After seven years of silence on his part, in the year 1884, I moved from Mahanoy City to Dowlais, Kentucky, a mining town near Jellico, Tennessee.  He called on me and he lived in Colorado and was on a visit to Florida.  He told me he represented the Rights of Labor in that state and was now on his way to Chicago.  For twelve years I heard nothing from him.  I was looking over some mining journals from the West and in one advertisement I noticed one name, T. F. JAMES, mine expert.  He had no middle letter to his name when he left.  I wrote to that address, Los Angeles, California, and received an answer.  It was Tom, my step-brother.  We corresponded with each other.  He wrote that he had married a judge's daughter of Portland, Oregon.  After a few years together she died.  It was his second marriage.  A few years later he married again, but they separated in a few years.  Tom had a stroke of paralysis, or heart trouble and died in Los Angeles, California.

Tom's first wife and son are living near Philadelphia, Pennsylvania.  Mrs.
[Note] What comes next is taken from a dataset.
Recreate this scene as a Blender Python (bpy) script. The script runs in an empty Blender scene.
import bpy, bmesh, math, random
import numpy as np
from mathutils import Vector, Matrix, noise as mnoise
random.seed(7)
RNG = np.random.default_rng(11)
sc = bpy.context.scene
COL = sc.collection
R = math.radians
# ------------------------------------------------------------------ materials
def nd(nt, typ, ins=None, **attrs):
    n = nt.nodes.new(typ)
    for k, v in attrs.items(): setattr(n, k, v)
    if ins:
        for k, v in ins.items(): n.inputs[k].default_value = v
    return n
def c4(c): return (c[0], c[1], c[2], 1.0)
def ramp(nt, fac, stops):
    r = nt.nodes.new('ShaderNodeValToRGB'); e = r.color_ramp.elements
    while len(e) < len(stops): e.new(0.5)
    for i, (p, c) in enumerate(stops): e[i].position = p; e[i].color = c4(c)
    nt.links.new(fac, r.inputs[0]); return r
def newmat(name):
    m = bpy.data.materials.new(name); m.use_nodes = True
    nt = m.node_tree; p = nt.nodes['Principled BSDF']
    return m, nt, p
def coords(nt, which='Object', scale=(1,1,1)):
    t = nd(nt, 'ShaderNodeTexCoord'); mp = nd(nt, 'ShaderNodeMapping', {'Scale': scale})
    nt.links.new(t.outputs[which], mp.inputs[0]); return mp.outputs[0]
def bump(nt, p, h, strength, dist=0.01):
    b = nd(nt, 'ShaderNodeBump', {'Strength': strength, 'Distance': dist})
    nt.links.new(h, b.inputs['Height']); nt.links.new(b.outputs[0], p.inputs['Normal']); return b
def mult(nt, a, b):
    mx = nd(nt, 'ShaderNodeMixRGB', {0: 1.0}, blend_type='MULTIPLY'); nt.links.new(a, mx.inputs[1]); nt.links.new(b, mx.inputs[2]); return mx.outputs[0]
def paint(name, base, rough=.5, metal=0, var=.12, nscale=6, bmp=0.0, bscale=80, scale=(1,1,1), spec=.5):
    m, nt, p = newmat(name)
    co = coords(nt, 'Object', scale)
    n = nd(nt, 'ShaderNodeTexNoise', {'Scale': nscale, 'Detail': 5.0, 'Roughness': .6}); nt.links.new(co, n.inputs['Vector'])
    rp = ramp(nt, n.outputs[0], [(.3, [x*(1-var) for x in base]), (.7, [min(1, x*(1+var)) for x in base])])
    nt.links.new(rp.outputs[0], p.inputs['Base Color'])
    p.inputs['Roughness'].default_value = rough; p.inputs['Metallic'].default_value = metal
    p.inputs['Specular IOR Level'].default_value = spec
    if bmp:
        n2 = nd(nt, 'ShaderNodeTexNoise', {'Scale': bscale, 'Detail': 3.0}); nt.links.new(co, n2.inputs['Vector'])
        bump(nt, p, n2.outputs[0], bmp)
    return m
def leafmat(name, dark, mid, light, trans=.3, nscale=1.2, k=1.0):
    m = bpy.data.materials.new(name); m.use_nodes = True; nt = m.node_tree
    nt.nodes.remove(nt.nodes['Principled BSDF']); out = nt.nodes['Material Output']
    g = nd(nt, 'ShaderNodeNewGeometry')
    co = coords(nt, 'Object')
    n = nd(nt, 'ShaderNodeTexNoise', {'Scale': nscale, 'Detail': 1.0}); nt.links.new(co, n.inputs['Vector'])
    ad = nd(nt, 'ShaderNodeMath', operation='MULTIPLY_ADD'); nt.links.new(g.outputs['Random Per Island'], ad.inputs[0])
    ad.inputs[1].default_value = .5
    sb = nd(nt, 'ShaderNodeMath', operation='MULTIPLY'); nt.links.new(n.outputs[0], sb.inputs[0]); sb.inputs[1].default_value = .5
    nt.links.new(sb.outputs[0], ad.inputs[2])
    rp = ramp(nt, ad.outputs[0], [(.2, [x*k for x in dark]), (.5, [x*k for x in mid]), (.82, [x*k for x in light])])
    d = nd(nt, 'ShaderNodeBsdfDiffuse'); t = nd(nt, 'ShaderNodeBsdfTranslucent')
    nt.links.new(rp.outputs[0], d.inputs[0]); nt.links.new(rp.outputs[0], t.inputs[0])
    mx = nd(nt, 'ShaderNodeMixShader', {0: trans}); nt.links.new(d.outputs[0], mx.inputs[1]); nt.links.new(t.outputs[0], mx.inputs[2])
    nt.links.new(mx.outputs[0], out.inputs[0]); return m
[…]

JAMES, number 1, (Carrie GOUGE JAMES) married a grocer.  Her son, Arthur C. JAMES, is a Methodist preacher.  Let me relate an incident that caused trouble between Tom and Carrie, his first wife.  In the year 1878 I left Mahanoy City.  Tom was living there also.  I went to Leadville, Colorado.  While there my partner was killed in a shaft.  I sent for Tom to come to Leadville, Colorado.  Tom came, as the mines were not working steady in Mahanoy City.  One day Tom received a letter stating that Carrie had walked home from a picnic with a man named PARSEL.  Tom and PARSEL had been enemies for some time and this information made Tom furious as he was engaged to her.  He was awfully jealous about her and said he would not go back nor marry her.  It was some time before I could reason with him.  When I was ready to leave Leadville, I persuaded him to leave with me.  When we arrived at Mahanoy City, Tom got married.
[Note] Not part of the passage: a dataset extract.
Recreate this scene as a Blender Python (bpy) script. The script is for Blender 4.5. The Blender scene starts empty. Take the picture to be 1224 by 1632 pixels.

Shortly after this Tom took Carrie to Leadville, Colorado.  They lived there nearly one year together.  Carrie came back to her relatives and lived with them.  Tom never returned, nor saw his wife again in the many years they both lived.  Although Tom's son was born in Mahanoy City, his son Arthur, never saw his father for nearly forty years after.  His mother kept all knowledge from her son about his father.  When her son would ask for information about his father she would leave the information with him with impression that his father was dead.
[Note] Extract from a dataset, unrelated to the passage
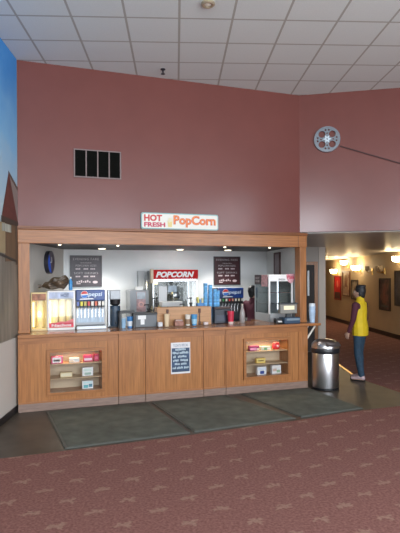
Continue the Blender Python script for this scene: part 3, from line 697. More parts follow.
cup('paper_cup', 1.626, .40, T1, .036, .046, .165, CB, 'deeper blue paper cup at right inside the black rack', sleeve=mat('cup_white_band', (.70, .74, .78), .5))
# --- steel napkin box
nb = thing('napkin_dispenser', 'grey steel box with black lid and white label beside the cup rack', 'napkin dispenser', (1.88, .47, T1))
obj('housing', bx(1.705, 2.045, .36, .49, T1, 1.255, bev=.01), mat('grey_steel_box', (.13, .14, .15), .45, .2), nb)
obj('lid', bx(1.698, 2.052, .352, .496, 1.255, 1.285, bev=.006), BLACK, nb)
obj('label_sheet', bx(1.742, 1.868, .357, .361, 1.185, 1.245), WHITE, nb)
obj('label_sheet', bx(1.785, 1.845, .357, .361, 1.105, 1.183), WHITE, nb)

# --- back counter
bk = thing('back_counter', 'white back counter along the rear wall under the popcorn machine', 'counter', (2.9, 1.97, 0))
obj('cabinet', bx(.83, 4.72, 1.70, 2.29, 0, .89), mat('back_counter_grey', (.42, .42, .42), .5), bk)
obj('worktop', bx(.82, 4.74, 1.66, 2.295, .89, .92, bev=.004), mat('laminate', (.55, .55, .54), .35), bk)
for k in range(7): obj('door', bx(.85+k*.55, 1.38+k*.55, 1.685, 1.70, .1, .86, bev=.004), mat('back_door_grey', (.48, .48, .47), .5), bk)
# frozen drink machine
fz = thing('frozen_drink_machine', 'grey frozen drink machine with a pink picture panel on the back counter', 'drink machine', (2.1, 1.95, .92))
obj('housing', bx(1.915, 2.27, 1.80, 2.2, .92, 1.592, bev=.015), mat('machine_grey', (.27, .29, .31), .4), fz)
obj('picture_panel', bx(2.035, 2.20, 1.790, 1.80, 1.20, 1.56), mat('picture_pink', (.42, .26, .27), .4, var=.6, scale=9), fz)
obj('picture_top', bx(2.040, 2.195, 1.786, 1.790, 1.43, 1.555), mat('picture_pale', (.42, .47, .52), .4, var=.2, scale=15), fz)
obj('picture_disc', xform(plate([circ(0, 0, .055, 24), circ(0, 0, .03, 20)], .003), Matrix.Translation((2.118, 1.786, 1.33))), mat('picture_salmon', (.68, .38, .34), .4), fz)
obj('drip_tray', bx(1.98, 2.22, 1.72, 1.80, .93, .96), BLACK, fz)
obj('tap', bx(2.10, 2.135, 1.76, 1.80, 1.10, 1.18, bev=.006), BLACK, fz)
single('white_carton', bx(2.045, 2.165, 1.82, 1.95, 1.592, 1.655, bev=.006), WHITE, 'small white carton on top of the grey frozen drink machine', 'carton')
wc = thing('wall_cabinet', 'pale grey cabinet on the rear wall left of the popcorn machine', 'cabinet', (2.22, 2.25, 1.62))
obj('body', bx(2.155, 2.285, 2.20, 2.30, 1.595, 1.945, bev=.005), mat('cabinet_grey', (.5, .52, .54), .5), wc)
obj('door', bx(2.16, 2.28, 2.19, 2.20, 1.605, 1.935), mat('cabinet_door', (.55, .58, .6), .5), wc)

# --- popcorn machine
pm = thing('popcorn_machine', 'glass popcorn machine with a red POPCORN sign on the back counter', 'popcorn machine', (2.74, 1.9, .92))
X0, X1, Y0, Y1 = 2.310, 3.165, 1.68, 2.22
obj('base', bx(X0, X1, Y0, Y1, .92, 1.14, bev=.01), STEEL_D, pm)
obj('top_hood', bx(X0+.02, X1-.02, Y0+.02, Y1, 1.74, 1.95, bev=.008), STEEL, pm)
sp_ = obj('sign', bx(X0, X1, Y0-.05, Y0+.0, 1.792, 1.962, bev=.004), mat('sign_red', (.50, .006, .008), .6, spec=.2), pm)
obj('sign_edge', bx(X0-.045, X0, Y0-.06, Y0+.05, 1.72, 1.975, bev=.006), mat('sign_edge_cream', (.62, .50, .34), .4), sp_)
obj('lettering', text('POPCORN', X0+.045, X1-.08, 1.822, 1.928, Y0-.05, shear=.28, bold=.05, th=.004), WHITE, sp_)
for x in (X0, X1-.02):
    for y in (Y0, Y1-.02): obj('post', bx(x, x+.02, y, y+.02, 1.14, 1.76), STEEL, pm)
obj('front_glass', bx(X0+.02, X1-.02, Y0+.006, Y0+.012, 1.14, 1.74), GLASS, pm)
obj('back_wall', bx(X0+.02, X1-.02, Y1-.02, Y1-.01, 1.14, 1.74), mat('machine_inside', (.19, .20, .20), .5), pm)
ke = obj('kettle', lathe(BM(), [(.03, 1.56), (.085, 1.555), (.105, 1.50), (.105, 1.43), (.08, 1.40), (0, 1.395)], 2.80, 1.95, 0, 24), STEEL, pm, smooth=40)
obj('kettle_arm', tube(BM(), [(2.80, 1.95, 1.56), (2.80, 1.95, 1.74)], .014), STEEL_D, ke)
obj('heat_lamp', lathe(BM(), [(.05, 1.70), (.035, 1.735), (.02, 1.745)], 2.40, 1.86, 0, 20), WARM, pm, smooth=40)
obj('door_sheet', bx(2.42, 2.575, Y0-.004, Y0+.004, 1.36, 1.66), mat('sheet_white', (.72, .73, .74), .5), pm)
obj('picture', bx(2.60, 2.76, Y0-.004, Y0+.004, 1.55, 1.67), mat('picture_blue_grey', (.38, .46, .54), .5, var=.3, scale=20), pm)
hp = BM(); rn = random.Random(9)
for k in range(240):
    x = rn.uniform(X0+.05, X1-.05); y = rn.uniform(Y0+.04, Y1-.05); h_ = .17*(1-((x-2.70)/.5)**2)
    ball(hp, (x, y, 1.15+rn.uniform(0, max(.02, h_))), rn.uniform(.014, .024), 1)
pile = obj('popcorn', hp, mat('popcorn_pile', (.80, .72, .48), .8), pm, smooth=60); pile['kind'] = 'stuff'
lamp('kettle_light', 'POINT', (2.40, 1.80, 1.70), .8, (1, .72, .25), shadow_soft_size=.04)
# white tray in front of the popcorn machine (on a stand on the back counter)
wtz = thing('white_tray', 'bright white tray on the back counter in front of the popcorn machine', 'tray', (2.60, 1.55, .92))
single_dummy = obj('tray', bx(2.42, 2.80, 1.44, 1.655, 1.30, 1.385, bev=.01), WHITE, wtz)
for x in (2.45, 2.75):
    obj('leg', bx(x, x+.02, 1.60, 1.655, 0, 1.30), STEEL_D, wtz)
    obj('leg', bx(x, x+.02, 1.45, 1.47, 0, 1.30), STEEL_D, wtz)
wtz.location.z = 0
for ch in wtz.children: ch.location.z += .92

# --- wooden box on the counter and what stands around it
wb = thing('wooden_box', 'light oak open topped box in the middle of the counter', 'box', (2.50, .48, T1))
LW = wood('light_oak', (.47, .25, .115), 'x', .4, .14)
x0, x1, y0, y1 = 2.056, 2.962, .40, .575
obj('front_board', bx(x0, x1, y0, y0+.015, T1, 1.352, bev=.002), LW, wb)
obj('back_board', bx(x0, x1, y1-.015, y1, T1, 1.352, bev=.002), LW, wb)
for x in (x0, x1-.015): obj('end_board', bx(x, x+.015, y0+.015, y1-.015, T1, 1.352), LW, wb)
obj('bottom_board', bx(x0+.015, x1-.015, y0+.015, y1-.015, T1, T1+.015), LW, wb)
single('serving_board', bx(2.03, 2.97, .205, .372, T1, T1+.008, bev=.002), mat('ledge_dark', (.20, .10, .05), .4), 'thin dark wooden board under the cups before the oak box', 'board')
for x, n in ((2.222, 'left'), (2.757, 'right')):
    h_ = thing('wooden_stick', f'dark wooden stick hanging at the {n} of the oak box front', 'stick', (x, .392, T1+.02))
    obj('shaft', bx(x-.008, x+.008, .385, .399, T1+.05, 1.30, bev=.003), mat('stick_dark', (.10, .04, .025), .5), h_)
    obj('paddle', bx(x-.02, x+.02, .383, .399, 1.27 if n == 'left' else 1.255, 1.325, bev=.006), MATS['stick_dark'], h_)
    obj('foot', bx(x-.016, x+.016, .376, .399, T1+.001, T1+.06, bev=.004), MATS['stick_dark'], h_)
L8 = T1+.009
cup('paper_cup', 2.185, .30, L8, .033, .044, .185, mat('cup_cream', (.72, .56, .36), .5), 'cream paper cup in front of the oak box, leftmost of its cups', lid=None)
fb_ = thing('snack_tray', 'low reddish brown snack tray among the cups before the oak box', 'tray', (2.375, .30, L8))
obj('tray_body', bx(-.072, .072, -.05, .05, 0, .075, bev=.008), mat('tray_reddish', (.30, .13, .09), .45, var=.4, scale=25), fb_, world=False)
obj('tray_lid', bx(-.06, .06, -.04, .04, .075, .10, bev=.01), mat('tray_clear', (.42, .30, .27), .25), fb_, world=False)
cup('paper_cup', 2.527, .30, L8, .034, .045, .165, mat('cup_off_white', (.70, .66, .58), .5), 'white paper cup with brown band before the oak box', sleeve=mat('brown_band', (.32, .20, .12), .5))
cup('paper_cup', 2.635, .30, L8, .036, .05, .165, mat('cup_sky', (.07, .30, .58), .42, var=.2, scale=14), 'bright blue paper cup before the right half of the oak box', sleeve=mat('sky_band', (.35, .60, .75), .5))
single('folded_napkins', bx(2.04, 2.11, .26, .34, L8, L8+.07, bev=.012), mat('napkin', (.66, .66, .68), .7), 'small stack of white napkins before the left end of the oak box', 'napkins')
single('folded_napkins', bx(2.79, 2.86, .26, .33, L8, L8+.045, bev=.012), mat('napkin_pink', (.72, .60, .58), .7), 'small pale pink napkin pack before the right end of the oak box', 'napkins')
# pump bottles behind the box
def pump(x, y, label, h, cap_only=False):
    t = thing('pump_bottle', label, 'pump bottle', (x, y, T1), .3, 'black pump bottles')
    obj('bottle_body', lathe(BM(), [(.055, 0), (.06, .01), (.06, h*.55), (.05, h*.62), (.018, h*.68), (.018, h*.74)], seg=22), BLACK, t, world=False, smooth=40)
    obj('pump_head', merge(lathe(BM(), [(.026, h*.74), (.026, h*.80), (.008, h*.81), (.008, h*.93), (.016, h*.94), (.016, h), (0, h)], seg=14), tube(BM(), [(0, 0, h*.97), (-.07, 0, h*.97), (-.078, 0, h*.93)], .009, 8)), BLACK, t, world=False, smooth=40)
    return t
pump(2.120, .66, 'black pump bottle behind the left corner of the oak box', .445)
pump(1.98, .665, 'short black pump bottle between the steel box and the oak box', .34)
pump(2.70, .66, 'black pump bottle behind the right half of the oak box', .435)
pump(2.58, .67, 'low black pump bottle behind the middle of the oak box', .335)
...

On one of my visits to Philadelphia, I called him up and told him to come to a certain hotel.  When he came I told him all I knew about his father and he was greatly surprised.  Shortly after this he went to Los Angeles, California and saw his father for the first time.  Then he visited Los Angeles for the second time at his father's sudden death.  He there met his stepbrother from his father's second wife.  He was then living in Los Angeles, California.  Nearly five years have passed since I have seen Arthur C. JAMES.  I met him at Pottsville, Pennsylvania.  He is now living near Philadelphia, Pennsylvania at this writing.  I do not know whether his mother is living or not.